Rules as per SOLAS II-2/10

• Isolation valves shall be installed for all open deck fire main branches used for purposes other than fire fighting. In ships where deck cargo may be carried, the positions of the hydrants shall be such that they are always readily accessible and the pipes shall be arranged as far as practicable to avoid risk of damage by such cargo. 
• The diameter of the fire main and water service pipes shall be sufficient for the effective distribution of the maximum required discharge from two fire pumps operating simultaneously, except that in the case of cargo ships the diameter need only be sufficient for the discharge of 140 m³/h. 
•  Isolating valves to separate the section of the fire main within the machinery space containing the main fire pump or pumps from the rest of the fire main shall be fitted in an easily accessible and tenable position outside the machinery spaces. The fire main shall be so arranged that when the isolating valves are shut all the hydrants on the ship, except those in the machinery space referred to above, can be supplied with water by another fire pump or an emergency fire pump. The emergency fire pump, its seawater inlet, and suction and delivery pipes and isolating valves shall be located outside the machinery space. If this arrangement cannot be made, the sea-chest may be fitted in the machinery space if the valve is remotely controlled from a position in the same compartment as the emergency fire pump and the suction pipe is as short as practicable. Short lengths of suction or discharge piping may penetrate the machinery space, provided they are enclosed in a substantial steel casing or are insulated to "A-60" class standards. The pipes shall have substantial wall thickness, but in no case less than 11 mm, and shall be welded except for the flanged connection to the sea inlet valve.
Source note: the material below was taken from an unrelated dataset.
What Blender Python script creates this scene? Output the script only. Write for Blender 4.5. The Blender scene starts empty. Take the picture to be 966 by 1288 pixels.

•  Relief valves shall be provided in conjunction with fire pumps if the pumps are capable of developing a pressure exceeding the design pressure of the water service pipes, hydrants and hoses. These valves shall be so placed and adjusted as to prevent excessive pressure in any part of the fire main system. 

•  In tankers, isolation valves shall be fitted in the fire main at the poop front in a protected position and on the tank deck at intervals of not more than 40 m to preserve the integrity of the fire main system in case of fire or explosion.
• The number and position of hydrants shall be such that at least two jets of water not emanating from the same hydrant, one of which shall be from a single length of hose, may reach any part of the ship normally accessible to the passengers or crew while the ship is being navigated and any part of any cargo space when empty, any ro-ro space or any vehicle space in which latter case the two jets shall reach any part of the space, each from a single length of hose. Furthermore, such hydrants shall be positioned near the accesses to the protected spaces. 
• the following minimum pressures shall be maintained at all hydrants:  

for passenger ships:

 4,000 gross tonnage and upwards 0.40 N/mm² (4.0 bar)

less than 4,000 gross tonnage 0.30 N/mm²  (3.0 bar)

for cargo ships: 

6,000 gross tonnage and upwards 0.27 N/mm²  (2.7 bar)

less than 6,000 gross tonnage 0.25 N/mm²  (2.5 bar).